**TO BE DONE**
Check every line of the entries below for the word "scene", and copy the ones that have it.

**RECORDS**
= = =

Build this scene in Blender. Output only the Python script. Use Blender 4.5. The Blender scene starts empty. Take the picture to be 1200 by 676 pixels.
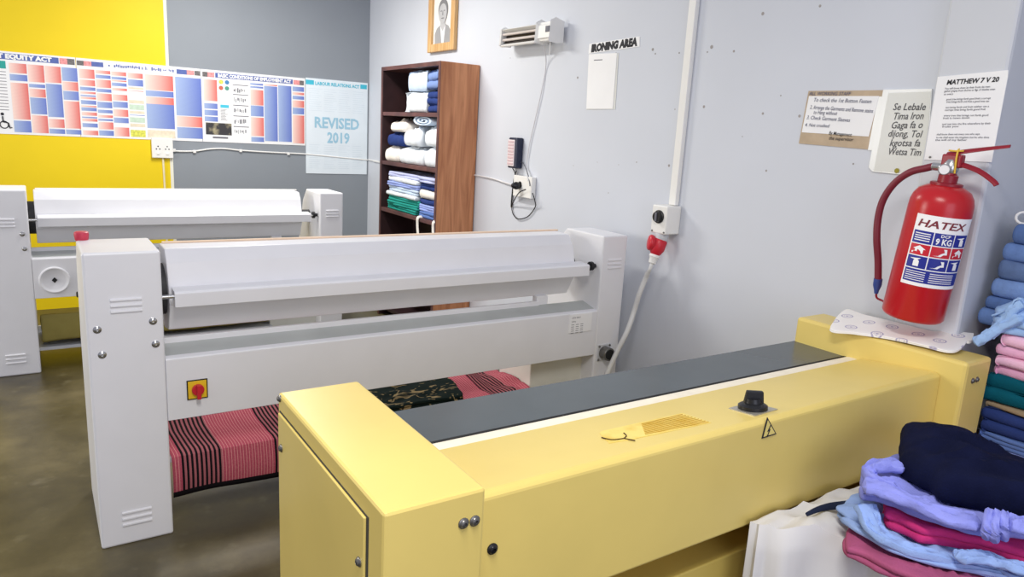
import bpy, bmesh, math, random
from mathutils import Vector, Matrix, noise

random.seed(7)
SC = bpy.context.scene
COL = SC.collection
PI = math.pi

# ------------------------------------------------------------------ camera
YAW, PITCH, ROLL, FPX = 0.59249, 0.21242, 0.05735, 840.4
cy, sy = math.cos(YAW), math.sin(YAW)
cp, sp = math.cos(PITCH), math.sin(PITCH)
FWD = Vector((sy * cp, cy * cp, -sp))
RGT = Vector((cy, -sy, 0.0))
UPV = RGT.cross(FWD)
cr, sr = math.cos(ROLL), math.sin(ROLL)
R2 = cr * RGT + sr * UPV
U2 = -sr * RGT + cr * UPV
CAM = Vector((0, 0, 1.6))
cam_d = bpy.data.cameras.new('camera')
cam = bpy.data.objects.new('camera', cam_d)
COL.objects.link(cam)
m = Matrix((R2, U2, -FWD)).transposed().to_4x4()
m.translation = CAM
cam.matrix_world = m
cam_d.sensor_fit = 'HORIZONTAL'
cam_d.sensor_width = 36.0
cam_d.lens = FPX / 1200.0 * 36.0
cam_d.clip_start = 0.02
SC.camera = cam


def at(u, v, x=None, y=None, z=None):
    """photograph pixel -> the point of that sight line on a world plane"""
    d = R2 * ((u - 600) / FPX) - U2 * ((v - 338) / FPX) + FWD
    if x is not None:
        t = (x - CAM.x) / d.x
    elif y is not None:
        t = (y - CAM.y) / d.y
    else:
        t = (z - CAM.z) / d.z
    return CAM + d * t


# ------------------------------------------------------------------ materials
def lin(c):
    return tuple(((v / 255) / 12.92 if v / 255 <= 0.04045 else ((v / 255 + 0.055) / 1.055) ** 2.4) for v in c) + (1.0,)


MATS = {}


def mat(name, c, rough=0.5, metal=0.0, var=0.06, scale=6.0, bump=0.0, bscale=60.0, spec=0.4, c2=None, c2pos=(0.45, 0.7)):
    """principled surface with soft procedural colour variation"""
    if name in MATS:
        return MATS[name]
    mt = bpy.data.materials.new(name)
    mt.use_nodes = True
    nt = mt.node_tree
    b = nt.nodes['Principled BSDF']
    b.inputs['Roughness'].default_value = rough
    b.inputs['Metallic'].default_value = metal
    b.inputs['Specular IOR Level'].default_value = spec
    L = lin(c)
    tc = nt.nodes.new('ShaderNodeTexCoord')
    nz = nt.nodes.new('ShaderNodeTexNoise')
    nz.inputs['Scale'].default_value = scale
    nz.inputs['Detail'].default_value = 4
    nt.links.new(tc.outputs['Object'], nz.inputs['Vector'])
    rp = nt.nodes.new('ShaderNodeValToRGB')
    if c2 is None:
        rp.color_ramp.elements[0].position = 0.3
        rp.color_ramp.elements[1].position = 0.7
        rp.color_ramp.elements[0].color = tuple(v * (1 - var) for v in L[:3]) + (1,)
        rp.color_ramp.elements[1].color = tuple(min(1, v * (1 + var)) for v in L[:3]) + (1,)
    else:
        rp.color_ramp.elements[0].position = c2pos[0]
        rp.color_ramp.elements[1].position = c2pos[1]
        rp.color_ramp.elements[0].color = L
        rp.color_ramp.elements[1].color = lin(c2)
    nt.links.new(nz.outputs['Fac'], rp.inputs['Fac'])
    nt.links.new(rp.outputs['Color'], b.inputs['Base Color'])
    if bump:
        n2 = nt.nodes.new('ShaderNodeTexNoise')
        n2.inputs['Scale'].default_value = bscale
        n2.inputs['Detail'].default_value = 5
        nt.links.new(tc.outputs['Object'], n2.inputs['Vector'])
        bp = nt.nodes.new('ShaderNodeBump')
        bp.inputs['Strength'].default_value = bump
        bp.inputs['Distance'].default_value = 0.01
        nt.links.new(n2.outputs['Fac'], bp.inputs['Height'])
        nt.links.new(bp.outputs['Normal'], b.inputs['Normal'])
    MATS[name] = mt
    return mt


def print_mat(name, pale, full, lines=38.0):
    """printed block: ink runs from pale to full across the block, with rows of fine text"""
    mt = bpy.data.materials.new(name)
    mt.use_nodes = True
    nt = mt.node_tree
    b = nt.nodes['Principled BSDF']
    b.inputs['Roughness'].default_value = 0.35
    uv = nt.nodes.new('ShaderNodeUVMap')
    sx = nt.nodes.new('ShaderNodeSeparateXYZ')
    nt.links.new(uv.outputs['UV'], sx.inputs[0])
    rp = nt.nodes.new('ShaderNodeValToRGB')
    rp.color_ramp.elements[0].color = lin(pale)
    rp.color_ramp.elements[1].color = lin(full)
    nt.links.new(sx.outputs['X'], rp.inputs['Fac'])
    tc = nt.nodes.new('ShaderNodeTexCoord')
    wv = nt.nodes.new('ShaderNodeTexWave')
    wv.wave_type = 'BANDS'
    wv.bands_direction = 'Z'
    wv.inputs['Scale'].default_value = lines
    wv.inputs['Distortion'].default_value = 1.5
    wv.inputs['Detail Scale'].default_value = 40
    nt.links.new(tc.outputs['Object'], wv.inputs['Vector'])
    mx = nt.nodes.new('ShaderNodeMix')
    mx.data_type = 'RGBA'
    mx.blend_type = 'MULTIPLY'
    mx.inputs[6].default_value = (1, 1, 1, 1)
    mr = nt.nodes.new('ShaderNodeMapRange')
    mr.inputs['To Min'].default_value = 0.0
    mr.inputs['To Max'].default_value = 0.16
    nt.links.new(wv.outputs['Fac'], mr.inputs['Value'])
    nt.links.new(mr.outputs[0], mx.inputs[0])
    nt.links.new(rp.outputs['Color'], mx.inputs[6])
    mx.inputs[7].default_value = (0.25, 0.25, 0.3, 1)
    nt.links.new(mx.outputs[2], b.inputs['Base Color'])
    MATS[name] = mt
    return mt


def wood_mat(name, c, c2, rough=0.45, stretch=(14, 14, 1.2)):
    mt = bpy.data.materials.new(name)
    mt.use_nodes = True
    nt = mt.node_tree
    b = nt.nodes['Principled BSDF']
    b.inputs['Roughness'].default_value = rough
    tc = nt.nodes.new('ShaderNodeTexCoord')
    mp = nt.nodes.new('ShaderNodeMapping')
    mp.inputs['Scale'].default_value = stretch
    nt.links.new(tc.outputs['Object'], mp.inputs['Vector'])
    nz = nt.nodes.new('ShaderNodeTexNoise')
    nz.inputs['Scale'].default_value = 1.6
    nz.inputs['Detail'].default_value = 7
    nz.inputs['Distortion'].default_value = 1.2
    nt.links.new(mp.outputs[0], nz.inputs['Vector'])
    rp = nt.nodes.new('ShaderNodeValToRGB')
    rp.color_ramp.elements[0].position = 0.33
    rp.color_ramp.elements[1].position = 0.68
    rp.color_ramp.elements[0].color = lin(c2)
    rp.color_ramp.elements[1].color = lin(c)
    nt.links.new(nz.outputs['Fac'], rp.inputs['Fac'])
    nt.links.new(rp.outputs['Color'], b.inputs['Base Color'])
    MATS[name] = mt
    return mt


def stripe_mat(name):
    """woven cotton: rose ground, groups of black stripes and thin pale lines running front to back"""
    mt = bpy.data.materials.new(name)
    mt.use_nodes = True
    nt = mt.node_tree
    b = nt.nodes['Principled BSDF']
    b.inputs['Roughness'].default_value = 0.9
    b.inputs['Specular IOR Level'].default_value = 0.1
    uv = nt.nodes.new('ShaderNodeUVMap')
    sx = nt.nodes.new('ShaderNodeSeparateXYZ')
    nt.links.new(uv.outputs['UV'], sx.inputs[0])

    def mth(op, a, bb=None):
        n = nt.nodes.new('ShaderNodeMath')
        n.operation = op
        for i, v in enumerate((a, bb)):
            if v is None:
                continue
            if isinstance(v, (int, float)):
                n.inputs[i].default_value = v
            else:
                nt.links.new(v, n.inputs[i])
        return n.outputs[0]
    u = sx.outputs['X']                       # metres along the cloth
    ph = mth('FRACT', mth('DIVIDE', mth('ADD', u, 0.33), 0.365))   # one repeat of the pattern
    band = mth('MULTIPLY', mth('GREATER_THAN', ph, 0.0), mth('LESS_THAN', ph, 0.42))
    fine = mth('LESS_THAN', mth('FRACT', mth('MULTIPLY', ph, 21.0)), 0.5)
    black = mth('MULTIPLY', band, fine)
    pale = mth('MULTIPLY', mth('SUBTRACT', 1.0, band), mth('LESS_THAN', mth('FRACT', mth('MULTIPLY', ph, 31.0)), 0.16))
    nz = nt.nodes.new('ShaderNodeTexNoise')
    nz.inputs['Scale'].default_value = 180
    tc = nt.nodes.new('ShaderNodeTexCoord')
    nt.links.new(tc.outputs['Object'], nz.inputs['Vector'])
    rp = nt.nodes.new('ShaderNodeValToRGB')
    rp.color_ramp.elements[0].color = lin((146, 54, 72))
    rp.color_ramp.elements[1].color = lin((196, 98, 114))
    nt.links.new(nz.outputs['Fac'], rp.inputs['Fac'])

    def mix(f, a, col):
        n = nt.nodes.new('ShaderNodeMix')
        n.data_type = 'RGBA'
        nt.links.new(f, n.inputs[0])
        nt.links.new(a, n.inputs[6])
        n.inputs[7].default_value = col
        return n.outputs[2]
    c = mix(mth('MULTIPLY', band, 0.55), rp.outputs['Color'], lin((150, 105, 105)))
    c = mix(black, c, lin((22, 18, 22)))
    c = mix(mth('MULTIPLY', pale, 0.5), c, lin((240, 190, 180)))
    c = mix(mth('GREATER_THAN', sx.outputs['Y'], 0.517), c, lin((24, 20, 24)))     # dark hem border
    nt.links.new(c, b.inputs['Base Color'])
    MATS[name] = mt
    return mt


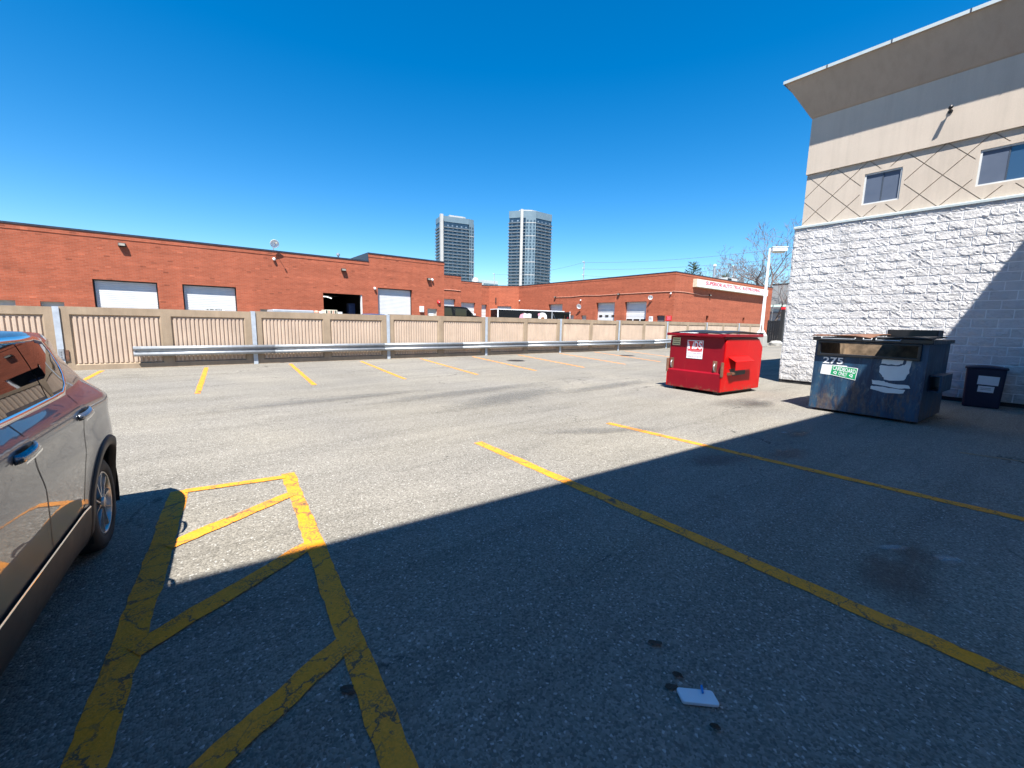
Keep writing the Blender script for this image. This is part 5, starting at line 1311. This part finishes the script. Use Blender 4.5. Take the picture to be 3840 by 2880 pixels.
# ------------------------------------------------------------------ trees, poles, wires
def bare_tree(x, y, H, seed, label, lean=(0, 0), depth=6):
    z = gz(x, y); T = thing('bare_tree', (x, y, z), label, 'tree', group='bare trees at the street')
    r = random.Random(seed); tr, cr = MB(), MB()
    def grow(p, d, L, rad, lev):
        n = 4; pts = [p]; rad = max(rad, .022); rs = [rad]
        for i in range(n):
            d = (d+Vector((r.uniform(-.13, .13), r.uniform(-.13, .13), r.uniform(-.05, .10)))).normalized(); p = p+d*(L/n); pts.append(p); rs.append(rad*(1-.42*(i+1)/n))
        (tr if lev == 0 else cr).tube(pts, rs, 6 if lev < 2 else 4 if lev < 4 else 3, cap=False)
        if lev >= depth: return
        k = 3 if lev < 3 else 2
        for j in range(k):
            a = r.uniform(0, 2*math.pi); s = r.uniform(.45, .8); side = Vector((math.cos(a), math.sin(a), 0)); side = (side-d*side.dot(d)).normalized()
            q = pts[-1] if j < 2 else pts[r.randint(2, n-1)]
            grow(q, (d*math.cos(s)+side*math.sin(s)+Vector((0, 0, .12))).normalized(), L*r.uniform(.62, .82), rs[-1]*r.uniform(.72, .95), lev+1)
    grow(Vector((0, 0, 0)), Vector((lean[0], lean[1], 1)).normalized(), H*.27, H*.022, 0)
    tr.build('trunk', 'bark', T, smooth=True); cr.build('crown', 'twig', T, smooth=True)
bare_tree(77.5, 29.0, 21, 3, 'tall bare tree right behind the lamp post head', (0, .02), 7)
bare_tree(79, 31.6, 16.5, 8, 'bare tree behind the right end of the shop sign', (0, 0), 7)
bare_tree(83, 36.2, 17, 12, 'bare tree behind the rooftop air-conditioning unit', (0, 0), 7)
bare_tree(88, 41.5, 16, 17, 'bare tree left of the utility pole behind the right brick wing', (0, 0), 7)
bare_tree(81, 34.0, 15, 31, 'bare tree just left of the lamp post behind the shop sign', (0, 0), 7)
bare_tree(92, 45.5, 17, 44, 'leftmost bare tree beyond the metal flue pipe', (0, 0), 7)
bare_tree(70.2, 25.9, 11, 21, 'low leaning bare tree at the end corner of the right brick wing', (.05, -.12), 6)
def pine(x, y, H, label, seed):
    z = gz(x, y); T = thing('pine_tree', (x, y, z), label, 'tree', group='pines behind the right brick wing'); r = random.Random(seed)
    MB().tube([(0, 0, 0), (0, 0, H*.5), (0, 0, H)], [H*.02, H*.012, .02], 7).build('trunk', 'bark', T)
    b = MB(); zz = H*.25
    while zz < H:
        f = 1-(zz-H*.25)/(H*.78); L = .9+H*.26*f
        for k in range(7):
            a = r.uniform(0, 2*math.pi); d = Vector((math.cos(a), math.sin(a), r.uniform(.25, .7))).normalized()
            n = int(10*f)+5
            for i in range(n):
                t = (i+1)/n; p = Vector((0, 0, zz))+d*L*t
                for q in range(5):
                    v = Vector((r.gauss(0, 1), r.gauss(0, 1), r.gauss(0, .7))).normalized()*r.uniform(.16, .34); w_ = v.cross(d).normalized()*.06
                    b.add([p-w_, p+w_, p+v+w_*.3], [(0, 1, 2)])
        zz += H*.035
    b.build('crown', 'pine', T)
pine(78.5, 44.1, 13.0, 'green pine top rising over the roof of the right brick wing', 2)
pine(84, 40.5, 10.9, 'tiny dark pine tip beside the metal flue pipe', 5)
def poles():
    for x, y, H, lab in ((116, 163, 24.6, 'distant utility pole between the two towers'), (110.2, 101.7, 23.3, 'utility pole right of the towers above the brick roof'), (99.8, 46.2, 15.6, 'utility pole among the bare trees')):
        T = thing('utility_pole', (x, y, 0), lab, 'utility pole', group='utility poles')
        MB().tube([(0, 0, 0), (0, 0, H)], [.22, .13], 8).build('pole', 'pole', T)
        for k in range(3): MB().box(-.7-.3*(k == 0), .15, -.08, .08, H-.4-2.2*k, H-.25-2.2*k).build('crossarm', 'pole', T); MB().lathe([(.001, .3), (.08, .28), (.08, 0)], 8, (-.6, 0, H-.25-2.2*k)).build('insulator', 'white', T)
    def cable(a, c, sag, r, lab):
        a, c = Vector(a), Vector(c); pts = [a.lerp(c, t/16)-Vector((0, 0, sag*4*(t/16)*(1-t/16))) for t in range(17)]
        b = MB().tube([p-a for p in pts], r, 4); me = b.mesh('power_cable', 'wire'); put('power_cable', me, None, tuple(a), label=lab, cat='cable', group='overhead power cables')
    cable((110, 101.7, 22.9), (112, -10, 23.6), 3.2, .035, 'topmost of the overhead power cables')
    cable((110, 101.7, 20.7), (112, -10, 20.9), 3.0, .035, 'second overhead power cable from the top')
    cable((110, 101.7, 18.6), (99.8, 46.2, 15.4), 1.4, .03, 'third overhead power cable, running to the pole among the bare trees'); cable((99.8, 46.2, 15.4), (103, -10, 20.0), 1.6, .03, 'overhead power cable leaving the pole among the bare trees')
    cable((116, 163, 24.2), (110, 101.7, 22.9), 1.5, .035, 'overhead power cable between the two distant poles')
poles()
def far_buildings():
    T = thing('glass_building', (177.6, 267, 0), 'low pale glass building between the towers above the brick roof', 'building'); MB().box(0, 13, -4, 8, 0, 33.2).build('body', 'flash', T)
    for k in range(6): MB().box(-.1, 13.1, -4.15, -4.02, 10+4*k, 11+4*k).build('floor_band', 'tpanel', T)
    T = thing('white_dome', (163.2, 252, 0), 'white rounded rooftop shape right of the left tower', 'building'); MB().lathe([(.01, 33), (1.6, 32.6), (2.4, 31), (2.6, 28), (2.6, 0)], 20).build('dome', 'twhite', T, smooth=True)
    MB().box(-4, 6, 0, 8, 0, 27).build('block', 'twhite', T)
far_buildings()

= = =

**SOLUTION TO THE EXERCISE**
Build this scene in Blender. Output only the Python script. Use Blender 4.5. The Blender scene starts empty. Take the picture to be 1200 by 676 pixels.
SC = bpy.context.scene